La fase 2 (What if) ispirata da questo principio inizia con la domanda “E se tutto fosse possibile?” e il primo lavoro che chiede di fare è di rimuovere quegli assunti che ci impediscono di vedere le cose da visuali differenti.

La terza parola, Interazione, è legata al fatto che problemi complessi non si risolvono con una logica lineare. Il Design Thinking insiste sul fatto che ci prepariamo a reiterare la nostra strada verso una soluzione, e che dobbiamo essere sempre in apprendimento. Un’invenzione di successo richiede sperimentazione e capacità di leggere i risultati che questa sperimentazione ci porta. Quindi il compito è quello di imparare da ciò che sta succedendo.

Questo principio è presente in tutto il processo ma in modo particolare nella fase 4 (What works?) che ha lo scopo di comprendere velocemente se davvero la soluzione scelta funziona. Si fa il prototipo, si fa valutare, si modifica, di torna indietro, si scarta l’idea che non funziona e si ripete. Veloci e senza paura di modificare il proprio percorso se il consumatore non trova quello che cercava. Capaci di apprendere rapidamente e senza mettersi in posizione di resistenza per difendere quanto fatto fino ad ora.

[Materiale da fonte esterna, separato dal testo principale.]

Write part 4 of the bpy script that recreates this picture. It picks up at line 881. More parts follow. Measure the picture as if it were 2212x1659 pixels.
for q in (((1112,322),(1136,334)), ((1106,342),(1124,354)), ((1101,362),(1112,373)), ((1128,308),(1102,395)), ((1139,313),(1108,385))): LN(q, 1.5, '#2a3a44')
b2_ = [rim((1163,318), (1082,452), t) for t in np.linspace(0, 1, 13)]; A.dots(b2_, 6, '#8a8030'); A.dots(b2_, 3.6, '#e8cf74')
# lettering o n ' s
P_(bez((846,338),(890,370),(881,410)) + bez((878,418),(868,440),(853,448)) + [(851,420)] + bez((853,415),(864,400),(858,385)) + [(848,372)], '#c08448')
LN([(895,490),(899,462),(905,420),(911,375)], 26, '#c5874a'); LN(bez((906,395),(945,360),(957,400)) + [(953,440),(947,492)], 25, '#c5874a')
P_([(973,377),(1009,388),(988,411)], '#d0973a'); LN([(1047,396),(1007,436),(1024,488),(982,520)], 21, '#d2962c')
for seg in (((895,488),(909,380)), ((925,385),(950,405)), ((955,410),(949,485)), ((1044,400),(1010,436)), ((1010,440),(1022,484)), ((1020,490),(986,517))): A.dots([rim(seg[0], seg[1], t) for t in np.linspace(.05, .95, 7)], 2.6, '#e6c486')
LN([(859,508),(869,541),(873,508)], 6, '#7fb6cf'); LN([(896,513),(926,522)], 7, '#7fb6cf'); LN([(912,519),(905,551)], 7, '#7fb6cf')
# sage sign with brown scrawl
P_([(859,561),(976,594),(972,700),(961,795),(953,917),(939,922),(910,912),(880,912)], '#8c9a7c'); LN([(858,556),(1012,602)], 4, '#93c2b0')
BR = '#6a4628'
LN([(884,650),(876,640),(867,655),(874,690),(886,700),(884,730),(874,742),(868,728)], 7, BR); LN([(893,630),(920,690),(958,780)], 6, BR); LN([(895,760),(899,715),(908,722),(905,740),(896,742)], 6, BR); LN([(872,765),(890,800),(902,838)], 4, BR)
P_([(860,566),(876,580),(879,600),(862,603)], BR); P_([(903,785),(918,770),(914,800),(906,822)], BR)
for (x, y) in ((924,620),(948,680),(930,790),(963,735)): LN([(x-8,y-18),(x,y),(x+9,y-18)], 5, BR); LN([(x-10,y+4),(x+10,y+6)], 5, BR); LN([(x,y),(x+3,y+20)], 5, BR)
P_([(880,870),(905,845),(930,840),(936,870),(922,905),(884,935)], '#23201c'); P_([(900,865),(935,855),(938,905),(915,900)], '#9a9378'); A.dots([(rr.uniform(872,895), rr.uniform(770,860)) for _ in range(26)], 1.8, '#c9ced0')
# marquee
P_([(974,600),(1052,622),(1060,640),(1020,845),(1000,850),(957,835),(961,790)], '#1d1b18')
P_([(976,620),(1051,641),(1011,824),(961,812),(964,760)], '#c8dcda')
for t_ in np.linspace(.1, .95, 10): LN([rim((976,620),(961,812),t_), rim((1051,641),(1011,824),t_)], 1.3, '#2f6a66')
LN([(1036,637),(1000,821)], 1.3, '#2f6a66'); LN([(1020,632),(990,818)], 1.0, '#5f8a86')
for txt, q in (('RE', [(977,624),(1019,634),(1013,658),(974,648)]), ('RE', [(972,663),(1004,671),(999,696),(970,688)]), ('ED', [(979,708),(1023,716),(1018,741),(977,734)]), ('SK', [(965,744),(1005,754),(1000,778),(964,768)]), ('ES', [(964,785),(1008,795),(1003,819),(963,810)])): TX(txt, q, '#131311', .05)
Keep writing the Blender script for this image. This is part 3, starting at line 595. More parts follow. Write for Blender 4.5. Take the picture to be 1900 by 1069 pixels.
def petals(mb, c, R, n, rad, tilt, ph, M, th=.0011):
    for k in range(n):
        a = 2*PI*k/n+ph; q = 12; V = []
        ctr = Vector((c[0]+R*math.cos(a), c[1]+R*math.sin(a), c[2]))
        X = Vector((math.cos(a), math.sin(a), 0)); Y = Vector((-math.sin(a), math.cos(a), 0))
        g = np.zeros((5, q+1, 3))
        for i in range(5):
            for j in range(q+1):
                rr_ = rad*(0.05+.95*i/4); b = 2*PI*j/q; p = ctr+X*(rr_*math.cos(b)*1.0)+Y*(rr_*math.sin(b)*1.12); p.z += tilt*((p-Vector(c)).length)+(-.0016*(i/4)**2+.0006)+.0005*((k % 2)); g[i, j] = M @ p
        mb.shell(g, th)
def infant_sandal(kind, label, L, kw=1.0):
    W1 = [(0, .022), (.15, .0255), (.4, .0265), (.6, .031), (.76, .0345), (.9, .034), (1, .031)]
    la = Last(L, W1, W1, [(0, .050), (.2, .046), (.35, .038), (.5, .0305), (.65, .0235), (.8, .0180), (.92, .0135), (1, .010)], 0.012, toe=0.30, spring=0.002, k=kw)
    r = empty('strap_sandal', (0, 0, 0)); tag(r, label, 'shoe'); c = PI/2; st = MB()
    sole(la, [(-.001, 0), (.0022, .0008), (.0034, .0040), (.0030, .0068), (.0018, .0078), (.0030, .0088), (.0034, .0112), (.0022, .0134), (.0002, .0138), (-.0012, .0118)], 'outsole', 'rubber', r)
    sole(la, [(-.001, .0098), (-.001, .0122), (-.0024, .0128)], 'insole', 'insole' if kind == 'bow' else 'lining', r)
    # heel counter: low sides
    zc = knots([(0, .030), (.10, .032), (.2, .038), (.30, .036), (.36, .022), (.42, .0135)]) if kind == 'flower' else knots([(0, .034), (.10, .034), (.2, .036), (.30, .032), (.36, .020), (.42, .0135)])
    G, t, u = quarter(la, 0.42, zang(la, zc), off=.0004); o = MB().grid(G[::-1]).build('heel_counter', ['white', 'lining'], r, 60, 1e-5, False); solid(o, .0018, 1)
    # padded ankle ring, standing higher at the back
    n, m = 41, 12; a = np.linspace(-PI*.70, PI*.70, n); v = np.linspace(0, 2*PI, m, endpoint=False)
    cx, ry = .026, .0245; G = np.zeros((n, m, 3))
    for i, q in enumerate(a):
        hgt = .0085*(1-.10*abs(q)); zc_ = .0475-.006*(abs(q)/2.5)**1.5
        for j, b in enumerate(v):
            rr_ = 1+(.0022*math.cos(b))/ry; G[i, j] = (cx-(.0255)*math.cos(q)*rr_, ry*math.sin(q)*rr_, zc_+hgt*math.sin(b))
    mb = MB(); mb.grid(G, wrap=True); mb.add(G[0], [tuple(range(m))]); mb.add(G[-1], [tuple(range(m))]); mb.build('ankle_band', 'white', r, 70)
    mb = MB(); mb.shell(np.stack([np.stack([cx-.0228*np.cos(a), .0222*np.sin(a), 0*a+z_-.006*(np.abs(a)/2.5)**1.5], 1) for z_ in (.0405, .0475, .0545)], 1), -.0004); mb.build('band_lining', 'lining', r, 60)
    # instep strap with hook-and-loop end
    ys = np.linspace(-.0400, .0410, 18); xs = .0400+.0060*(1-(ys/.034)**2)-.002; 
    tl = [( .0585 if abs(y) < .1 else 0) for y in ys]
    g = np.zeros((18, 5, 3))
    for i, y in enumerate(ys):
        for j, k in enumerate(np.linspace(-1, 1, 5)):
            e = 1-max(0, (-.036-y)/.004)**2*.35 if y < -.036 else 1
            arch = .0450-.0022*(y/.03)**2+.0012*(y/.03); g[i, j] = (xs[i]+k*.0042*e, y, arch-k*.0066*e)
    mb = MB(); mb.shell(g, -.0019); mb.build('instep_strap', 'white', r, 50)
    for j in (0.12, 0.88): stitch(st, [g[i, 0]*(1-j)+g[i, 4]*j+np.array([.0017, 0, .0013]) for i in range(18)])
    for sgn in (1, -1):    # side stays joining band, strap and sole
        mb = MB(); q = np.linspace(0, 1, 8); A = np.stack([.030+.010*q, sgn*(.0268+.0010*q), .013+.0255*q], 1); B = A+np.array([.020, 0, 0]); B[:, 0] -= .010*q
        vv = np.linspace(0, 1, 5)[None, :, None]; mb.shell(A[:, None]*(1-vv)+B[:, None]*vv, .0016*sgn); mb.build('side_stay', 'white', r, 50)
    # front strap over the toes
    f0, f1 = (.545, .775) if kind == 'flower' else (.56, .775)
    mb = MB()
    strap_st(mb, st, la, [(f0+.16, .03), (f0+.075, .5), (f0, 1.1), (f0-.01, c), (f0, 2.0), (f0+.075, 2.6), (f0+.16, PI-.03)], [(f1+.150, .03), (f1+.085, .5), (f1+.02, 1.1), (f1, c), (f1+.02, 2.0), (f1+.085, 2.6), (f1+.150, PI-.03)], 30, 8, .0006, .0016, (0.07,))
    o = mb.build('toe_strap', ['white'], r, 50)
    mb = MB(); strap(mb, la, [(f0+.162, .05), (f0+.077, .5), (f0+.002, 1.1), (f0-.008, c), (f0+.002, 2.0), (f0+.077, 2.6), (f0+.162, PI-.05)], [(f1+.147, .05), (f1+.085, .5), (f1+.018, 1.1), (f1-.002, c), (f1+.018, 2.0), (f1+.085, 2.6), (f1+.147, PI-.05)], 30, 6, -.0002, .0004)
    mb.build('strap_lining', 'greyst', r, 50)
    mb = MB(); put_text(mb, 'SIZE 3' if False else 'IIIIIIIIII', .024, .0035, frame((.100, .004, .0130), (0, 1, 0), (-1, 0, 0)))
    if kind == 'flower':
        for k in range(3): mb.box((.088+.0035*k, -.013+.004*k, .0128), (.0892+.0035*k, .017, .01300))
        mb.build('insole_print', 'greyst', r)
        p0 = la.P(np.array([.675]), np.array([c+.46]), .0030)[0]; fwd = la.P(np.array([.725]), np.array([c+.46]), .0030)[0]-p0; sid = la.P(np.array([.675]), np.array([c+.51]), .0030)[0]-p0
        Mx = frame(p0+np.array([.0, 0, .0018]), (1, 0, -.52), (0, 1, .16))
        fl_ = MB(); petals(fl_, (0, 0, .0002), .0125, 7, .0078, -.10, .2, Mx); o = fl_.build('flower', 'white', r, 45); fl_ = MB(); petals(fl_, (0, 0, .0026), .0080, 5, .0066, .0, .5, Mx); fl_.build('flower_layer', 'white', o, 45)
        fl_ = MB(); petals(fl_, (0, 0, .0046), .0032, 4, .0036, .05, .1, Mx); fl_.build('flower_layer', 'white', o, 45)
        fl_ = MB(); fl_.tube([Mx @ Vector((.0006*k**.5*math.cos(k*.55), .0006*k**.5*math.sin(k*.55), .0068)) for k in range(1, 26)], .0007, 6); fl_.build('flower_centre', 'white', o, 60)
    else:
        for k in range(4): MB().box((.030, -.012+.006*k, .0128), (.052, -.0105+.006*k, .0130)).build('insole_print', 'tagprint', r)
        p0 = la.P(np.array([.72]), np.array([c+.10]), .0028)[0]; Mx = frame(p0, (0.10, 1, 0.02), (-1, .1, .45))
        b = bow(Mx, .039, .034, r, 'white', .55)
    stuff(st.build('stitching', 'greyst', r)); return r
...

Le tre parole empatia, creatività e interazione sono tre principi e fungono da linee guida per utilizzare il metodo con l’approccio corretto. A volte, di fronte ai metodi, può infatti esserci il rischio di innamorarsi delle fasi e degli strumenti offerti e di dimenticare perché li stiamo utilizzando. I principi ci aiutano a restare agganciati alla finalità del Design Thinking: fare qualcosa che serve realmente al cliente, profondamente ed empaticamente conosciuto e coinvolto, realizzando soluzioni di valore, capaci di accettare prove ed errori, permettendoci di vivere l’incertezza insita nel processo innovativo con entusiasmo e capacità di apprendere in modo continuo. Forse questo approccio può migliorare il mondo.